* EXERCISE: Repeat the listing that follows, character for character, minus the pictures.
━━━━━ SUPPLIED INFORMATION
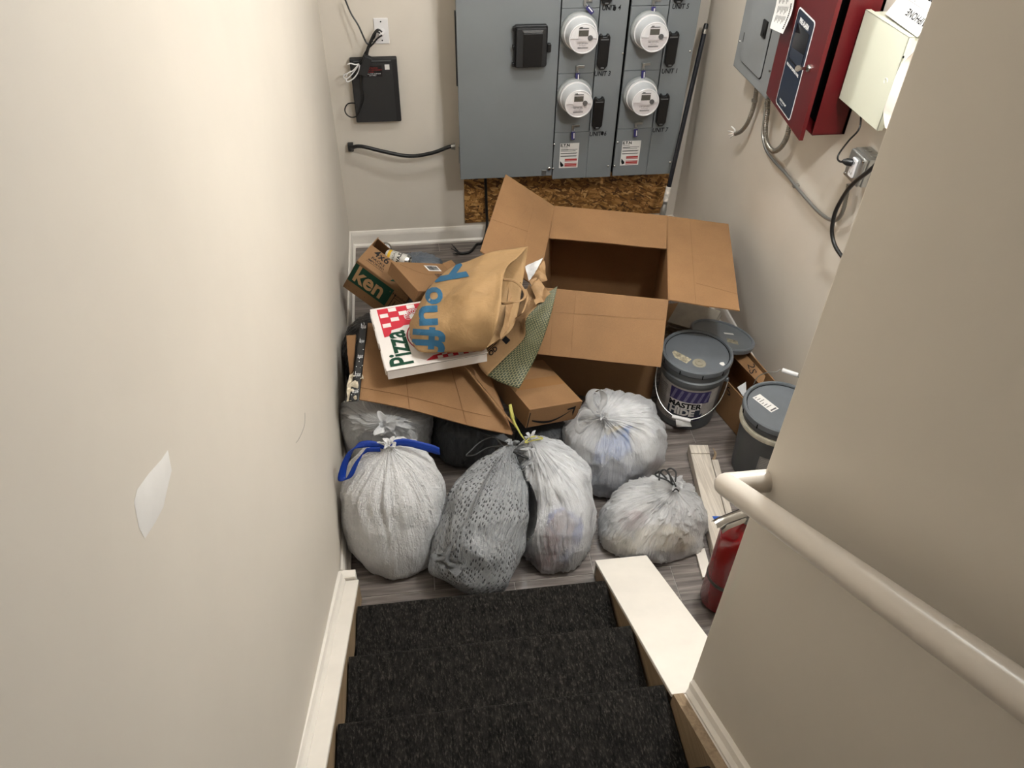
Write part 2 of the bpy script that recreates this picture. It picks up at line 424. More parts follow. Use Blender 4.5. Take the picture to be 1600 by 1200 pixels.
def plane_fn(o, u, v, off=.0012):
    o, u, v = Vector(o), Vector(u).normalized(), Vector(v).normalized(); n = u.cross(v)
    return lambda x, y: o+u*x+v*y+n*off
def decal(mb, fn, x0, x1, y0, y1, k=1):
    for i in range(k):
        a, b = x0+(x1-x0)*i/k, x0+(x1-x0)*(i+1)/k
        mb.add([fn(a, y0), fn(b, y0), fn(b, y1), fn(a, y1)], [(0, 1, 2, 3)])
    return mb
def rrect(x0, x1, y0, y1, r, n=5):
    out = []
    for cx, cy, a in ((x1-r, y1-r, 0), (x0+r, y1-r, 90), (x0+r, y0+r, 180), (x1-r, y0+r, 270)):
        for i in range(n+1):
            t = math.radians(a+90*i/n); out.append((cx+r*math.cos(t), cy+r*math.sin(t)))
    return out
def fbm(p, o=3):
    return noise.fractal(p, 1.0, 2.0, o)

# ------------------------------------------------------------------ the room shell
YB, XR = 4.14, 1.612
def xl(y): return -.392+.0115*(YB-y)                     # the left wall runs slightly out of square
fl = struct(obj('floor', MB().box(-.5, 1.75, .9, 4.2, -.06, -.003), GROUT))
row = 0.158
for r in range(-4, 12):
    y0 = 2.292+row*r; y1 = y0+row
    if y1 > YB+.02: y1 = YB
    if y0 >= YB: continue
    off = {0: 1.189, -5: .883}.get(r, 1.189-.61+((r*.237) % .61) if r else 1.189)
    if r == -5: off = .883
    if r == -4: off = .883-.3
    xs = sorted({-.42, 1.63} | {off+.61*k for k in range(-5, 6) if -.38 < off+.61*k < 1.6})
    for a, b in zip(xs, xs[1:]):
        obj('tile', MB().box(a+.0015, b-.0015, y0+.0015, y1-.0015, -.012, 0), TILE, fl)
for k, y0 in enumerate((1.501, 1.343)):
    for a, b in ((-.42, .273-.2*k), (.273-.2*k, .883-.2*k), (.883-.2*k, 1.493-.2*k), (1.493-.2*k, 1.63)):
        obj('tile', MB().box(a+.0015, b-.0015, y0+.0015, y0+row-.0015, -.012, 0), TILE, fl)
ZC = 2.62
wl = struct(obj('wall_left', MB().add([(xl(YB+.1), YB+.1, -.06), (xl(-1.7), -1.7, -.06), (-.6, -1.7, -.06), (-.6, YB+.1, -.06), (xl(YB+.1), YB+.1, ZC), (xl(-1.7), -1.7, ZC), (-.6, -1.7, ZC), (-.6, YB+.1, ZC)],
    [(0, 1, 5, 4), (1, 2, 6, 5), (2, 3, 7, 6), (3, 0, 4, 7), (0, 3, 2, 1), (4, 5, 6, 7)]), WALL))
struct(obj('wall_back', MB().box(-.5, 1.8, YB, YB+.1, -.06, ZC), WALL))
struct(obj('wall_right', MB().box(XR, XR+.1, -1.7, YB+.1, -.06, ZC), WALL))
XS, YS = .634, .923
struct(obj('wall_stair', MB().box(XS, .765, -1.7, YS, 0, ZC), WALL, bevel=.006, seg=3))
struct(obj('ceiling', MB().box(-.6, 1.75, .8, YB+.1, ZC, ZC+.1), CEILM))
# spackled patch on the left wall
nl = Vector((1, .0115, 0)).normalized()
pts = [(262, 703), (268, 735), (262, 760), (255, 792), (243, 815), (226, 842), (217, 825), (209, 785), (214, 765), (232, 740), (252, 718)]
P3 = [PP(x, y, (xl(0), 0, 0), nl) for x, y in pts]
b = MB(); c0 = sum(P3, Vector())/len(P3)
ring2 = [c0.lerp(p, .7)+nl*.0022 for p in P3]; P3b = [p+nl*.0003 for p in P3]; k = len(P3)
b.add(P3b+ring2+[c0+nl*.0026], [(i, (i+1) % k, k+(i+1) % k, k+i) for i in range(k)]+[(k+i, k+(i+1) % k, 2*k) for i in range(k)])
obj('spackle_patch', b, SPACK, wl, True, 0, label='white spackled repair patch')
sw = MB()
ov = [PP(x, y, (xl(0), 0, 0), nl)+nl*.003 for x, y in ((229, 762), (232, 748), (240, 744), (247, 752), (248, 770), (243, 786))]

sc_b = MB(); sc_b.tube([PP(x, y, (xl(1.5), 1.5, 0), nl)+nl*.001 for x, y in ((476, 645), (475, 665), (468, 683), (462, 692))], .0004, 4)
obj('scratch', sc_b, GREYINK, wl)

# baseboards
def base_profile(): return [(0, 0), (.026, 0), (.026, .012), (.015, .022), (.014, .075), (.012, .085), (.007, .098), (0, .102)]
struct(obj('baseboard_back', MB().prism(base_profile(), (-.39, YB, 0), (0, -1, 0), (0, 0, 1), (1, 0, 0), 0, 2.0), WHITE))
b = MB(); b.prism(base_profile(), (xl(YB)+.0, YB, 0), (1, 0, 0), (0, 0, 1), (.0115, -1, 0), .0, YB-1.72); struct(obj('baseboard_left', b, WHITE))
struct(obj('baseboard_right', MB().prism(base_profile(), (XR, YB, 0), (-1, 0, 0), (0, 0, 1), (0, -1, 0), 0, 3.1), WHITE))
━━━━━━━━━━
* TASK RESULT:
Write part 2 of the bpy script that recreates this picture. It picks up at line 424. More parts follow. Use Blender 4.5. Take the picture to be 1600 by 1200 pixels.
def plane_fn(o, u, v, off=.0012):
    o, u, v = Vector(o), Vector(u).normalized(), Vector(v).normalized(); n = u.cross(v)
    return lambda x, y: o+u*x+v*y+n*off
def decal(mb, fn, x0, x1, y0, y1, k=1):
    for i in range(k):
        a, b = x0+(x1-x0)*i/k, x0+(x1-x0)*(i+1)/k
        mb.add([fn(a, y0), fn(b, y0), fn(b, y1), fn(a, y1)], [(0, 1, 2, 3)])
    return mb
def rrect(x0, x1, y0, y1, r, n=5):
    out = []
    for cx, cy, a in ((x1-r, y1-r, 0), (x0+r, y1-r, 90), (x0+r, y0+r, 180), (x1-r, y0+r, 270)):
        for i in range(n+1):
            t = math.radians(a+90*i/n); out.append((cx+r*math.cos(t), cy+r*math.sin(t)))
    return out
def fbm(p, o=3):
    return noise.fractal(p, 1.0, 2.0, o)

# ------------------------------------------------------------------ the room shell
YB, XR = 4.14, 1.612
def xl(y): return -.392+.0115*(YB-y)                     # the left wall runs slightly out of square
fl = struct(obj('floor', MB().box(-.5, 1.75, .9, 4.2, -.06, -.003), GROUT))
row = 0.158
for r in range(-4, 12):
    y0 = 2.292+row*r; y1 = y0+row
    if y1 > YB+.02: y1 = YB
    if y0 >= YB: continue
    off = {0: 1.189, -5: .883}.get(r, 1.189-.61+((r*.237) % .61) if r else 1.189)
    if r == -5: off = .883
    if r == -4: off = .883-.3
    xs = sorted({-.42, 1.63} | {off+.61*k for k in range(-5, 6) if -.38 < off+.61*k < 1.6})
    for a, b in zip(xs, xs[1:]):
        obj('tile', MB().box(a+.0015, b-.0015, y0+.0015, y1-.0015, -.012, 0), TILE, fl)
for k, y0 in enumerate((1.501, 1.343)):
    for a, b in ((-.42, .273-.2*k), (.273-.2*k, .883-.2*k), (.883-.2*k, 1.493-.2*k), (1.493-.2*k, 1.63)):
        obj('tile', MB().box(a+.0015, b-.0015, y0+.0015, y0+row-.0015, -.012, 0), TILE, fl)
ZC = 2.62
wl = struct(obj('wall_left', MB().add([(xl(YB+.1), YB+.1, -.06), (xl(-1.7), -1.7, -.06), (-.6, -1.7, -.06), (-.6, YB+.1, -.06), (xl(YB+.1), YB+.1, ZC), (xl(-1.7), -1.7, ZC), (-.6, -1.7, ZC), (-.6, YB+.1, ZC)],
    [(0, 1, 5, 4), (1, 2, 6, 5), (2, 3, 7, 6), (3, 0, 4, 7), (0, 3, 2, 1), (4, 5, 6, 7)]), WALL))
struct(obj('wall_back', MB().box(-.5, 1.8, YB, YB+.1, -.06, ZC), WALL))
struct(obj('wall_right', MB().box(XR, XR+.1, -1.7, YB+.1, -.06, ZC), WALL))
XS, YS = .634, .923
struct(obj('wall_stair', MB().box(XS, .765, -1.7, YS, 0, ZC), WALL, bevel=.006, seg=3))
struct(obj('ceiling', MB().box(-.6, 1.75, .8, YB+.1, ZC, ZC+.1), CEILM))
# spackled patch on the left wall
nl = Vector((1, .0115, 0)).normalized()
pts = [(262, 703), (268, 735), (262, 760), (255, 792), (243, 815), (226, 842), (217, 825), (209, 785), (214, 765), (232, 740), (252, 718)]
P3 = [PP(x, y, (xl(0), 0, 0), nl) for x, y in pts]
b = MB(); c0 = sum(P3, Vector())/len(P3)
ring2 = [c0.lerp(p, .7)+nl*.0022 for p in P3]; P3b = [p+nl*.0003 for p in P3]; k = len(P3)
b.add(P3b+ring2+[c0+nl*.0026], [(i, (i+1) % k, k+(i+1) % k, k+i) for i in range(k)]+[(k+i, k+(i+1) % k, 2*k) for i in range(k)])
obj('spackle_patch', b, SPACK, wl, True, 0, label='white spackled repair patch')
sw = MB()
ov = [PP(x, y, (xl(0), 0, 0), nl)+nl*.003 for x, y in ((229, 762), (232, 748), (240, 744), (247, 752), (248, 770), (243, 786))]

sc_b = MB(); sc_b.tube([PP(x, y, (xl(1.5), 1.5, 0), nl)+nl*.001 for x, y in ((476, 645), (475, 665), (468, 683), (462, 692))], .0004, 4)
obj('scratch', sc_b, GREYINK, wl)

# baseboards
def base_profile(): return [(0, 0), (.026, 0), (.026, .012), (.015, .022), (.014, .075), (.012, .085), (.007, .098), (0, .102)]
struct(obj('baseboard_back', MB().prism(base_profile(), (-.39, YB, 0), (0, -1, 0), (0, 0, 1), (1, 0, 0), 0, 2.0), WHITE))
b = MB(); b.prism(base_profile(), (xl(YB)+.0, YB, 0), (1, 0, 0), (0, 0, 1), (.0115, -1, 0), .0, YB-1.72); struct(obj('baseboard_left', b, WHITE))
struct(obj('baseboard_right', MB().prism(base_profile(), (XR, YB, 0), (-1, 0, 0), (0, 0, 1), (0, -1, 0), 0, 3.1), WHITE))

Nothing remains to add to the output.